Clearly, McQuaid’s video struck a chord, because it wasn’t long before people begin chiming in with their own stories of gramnesia:
“My MIL, over the years, loved to act like her children were perfect growing up. I love to tell the stories of her son (my hubby) getting into all kinds of trouble as a kid - oh the shock.”
“*Baby makes any kind of noise* Grandma: "Oh they must be teething!" Me : "Umm she's 4 months old, She isn't teething yet - just has feelings and is you know - A BABY" grandma: ‘well my kids had all their teeth by 4 months’ 😐🤨”
“5 months old and not sleeping through the night? Did you try rice cereal? Baby not walking ? Rice cereal. Baby not in college yet? Have you tried rice cereal?”
“Ugh my dad literally just said this to me last week… ‘I don’t remember you guys having this many tantrums’… 🙄 right after my boys were upset.”

Why "gramnesia" exists in the first place
One is that it could simply be the natural tendency to have a cognitive bias which puts past experiences in a more positive light than they actually were, aka having “euphoric recall.” As she told Huffpost, we tend to have a “foggier memory of how things truly were” as we get older, “especially if the experience we had was particularly difficult or even traumatic.”

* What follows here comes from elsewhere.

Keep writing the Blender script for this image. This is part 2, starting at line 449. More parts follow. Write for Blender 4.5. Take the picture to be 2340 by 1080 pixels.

Plus, the first few years of parenthood are often such a blur anyway. McQuaid herself admitted that ”I even have a hard time remembering the first year of motherhood, and that was only four years ago.”
In addition, McQuaid theorized that gramnesia exists because previous generations “were not given space to express emotions or indicate that they were struggling to adjust to motherhood.” Honestly, a sound hypothesis.
How to confront Boomer parents about "gramnesia"
“Check your capacity if you have the space or energy to even consider bringing up your frustration with your parents,” she told Huffpost. “You are likely in the throes of parenting right now, and maybe all you can do is smile and nod after hearing for the 100th time how ‘you were never like this.’”
However, if you are determined to bring it up and set the record straight, McQuaid suggests to actually keep it centered around you and how the situation makes you feel, rather than combating their memories. So, instead of saying, “That’s NOT how it happened!” try something like, “When you said that I never did X when I was Y’s age, it makes me question how well I’m doing as a parent.” Probably easier said than done, to be sure.
And while this sore spot might never come to a full resolution for a lot of millennial parents, at least take some solace in knowing that you’re not crazy, nor are you alone.